With Shared Goals, Azerbaijan Draws Closer to Central Asia

Then there were six. The five Central Asian countries of Kazakhstan, Kyrgyzstan, Tajikistan, Turkmenistan, and Uzbekistan are widely thought of as a group, united by geography, their shared history as former Soviet republics, and growing collaboration in recent years. Now, Azerbaijan is emerging as a sixth member of the group, even though it is in the South Caucasus. At a summit on Sunday, Central Asian leaders supported Azerbaijan’s accession to the region’s Consultative Meeting format as a full participant, “forming a unified space for interaction between Central Asia and the South Caucasus,” Uzbekistan’s presidency said. The Consultative Meeting format is a vehicle for high-level collaboration among Central Asian countries, which have taken steps to resolve border disputes and other sources of tension between them over the years. The format addresses trade, security, and other issues.
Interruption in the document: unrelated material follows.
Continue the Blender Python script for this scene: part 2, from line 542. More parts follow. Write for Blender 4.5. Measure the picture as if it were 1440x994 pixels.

All five Central Asian leaders, as well as President Ilham Aliyev of Azerbaijan, attended the annual meeting in Tashkent on Sunday. In a speech, Aliyev noted that he had visited Central Asian countries 14 times in the last three years, and that Central Asian leaders had visited Azerbaijan a total of 23 times during the same period. He said Azerbaijan and Central Asia “today form a single geopolitical and geo-economic region, whose importance in the world is steadily growing.” Azerbaijan, which is also a former Soviet republic, shares the Turkic background of some of the Central Asian nations. While all the countries have distinct national identities, they covet the goal of more robust trade routes linking Asia and Europe, as well as regional solidarity in an uncertain geopolitical environment where China, Russia, and the United States are dominant powers. After Azerbaijan was admitted to the Central Asian talks format, Azerbaijani presidential adviser Hikmet Hajiyev posted on X: “From now on, Central Asia stands as 6.”